Fecha: 25 de mayo de 2025
Estimadas y estimados, durante estos domingos de Pascua, hemos reflexionado sobre las sorprendentes experiencias de los discípulos, hombres y mujeres que descubren al Resucitado en medio de ellos. Nosotros, como Iglesia santa, hemos recibido la herencia del Credo a través de su fe. Un regalo del Espíritu que no podemos pasar por alto y que celebramos especialmente este año con motivo de los 1700 años del Concilio de Nicea (mayo-julio del año 325).
Aun así, como les ocurrió también a los discípulos, a veces surgen en nuestro corazón dudas e incomprensiones. Nos dicen que han encontrado el sepulcro vacío, que lo han visto en el camino y en las casas, pero ¿cuál habrá sido realmente el destino del Maestro? ¿Y si todo fuera una forma de hablar o fruto de un estado emocional? Quisiéramos, como el apóstol Tomás, comprobar que el Señor está realmente vivo. Quisiéramos verlo reflejado en nuestro mundo y en nuestra Iglesia. Quisiéramos pruebas de su poder salvador y santificador. Y, en cambio, al encontrarnos con tantas dificultades y errores, la desconfianza nos rodea. ¿Podemos realmente confiar en aquel que prometía un cielo nuevo y una tierra nueva?
Dejemos que estas dudas salgan a la superficie, sin juzgarnos ni escandalizarnos. Las preguntas son bienvenidas si nos conducen a la reflexión, a la profundidad y a la madurez de la fe. Pero quedarnos en la superficialidad de la duda nos perjudica y nos vuelve autorreferenciales, porque solo confiamos en nosotros mismos, en lo que podemos comprender con nuestras propias y limitadas capacidades.
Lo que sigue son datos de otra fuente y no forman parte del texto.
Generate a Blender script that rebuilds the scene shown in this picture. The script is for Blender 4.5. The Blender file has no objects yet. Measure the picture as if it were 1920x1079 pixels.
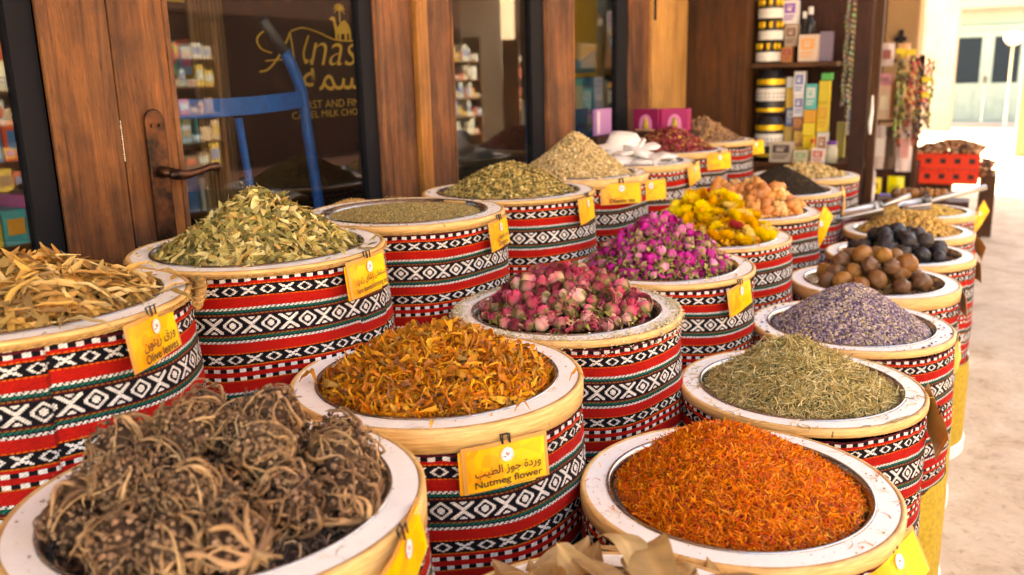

Busquemos la inteligencia de la fe, una sabiduría que nos llega a través de la experiencia, del encuentro real e íntimo con el Señor, de la confianza que nos serena. El teólogo Joseph Ratzinger lo expresó muy bien cuando decía: «La voluntad (el corazón), pues, ilumina previamente el entendimiento, introduciéndolo en el asentimiento. Así, el pensamiento comienza a ver, pero la fe no nace de comprender, sino de escuchar». (Convocados en el camino de la fe, pág. 25).
Por eso, la pregunta clave no es si lo entendemos todo, sino si queremos adherirnos: si decidimos libremente abrir nuestro corazón, si estamos dispuestos a superar obstáculos y miedos. Como a los discípulos, antes de que nuestras dudas se disipen, Jesús nos da la misión de anunciar y predicar la novedad del Reino. Es obedeciendo a su llamada que somos testigos, porque lo reconocemos vivo en el corazón de toda la humanidad.
La esperanza no es un cuento para calmar conciencias infantiles. La esperanza nos da la capacidad de abrirnos a la luz de Dios para cantar juntos el aleluya pascual.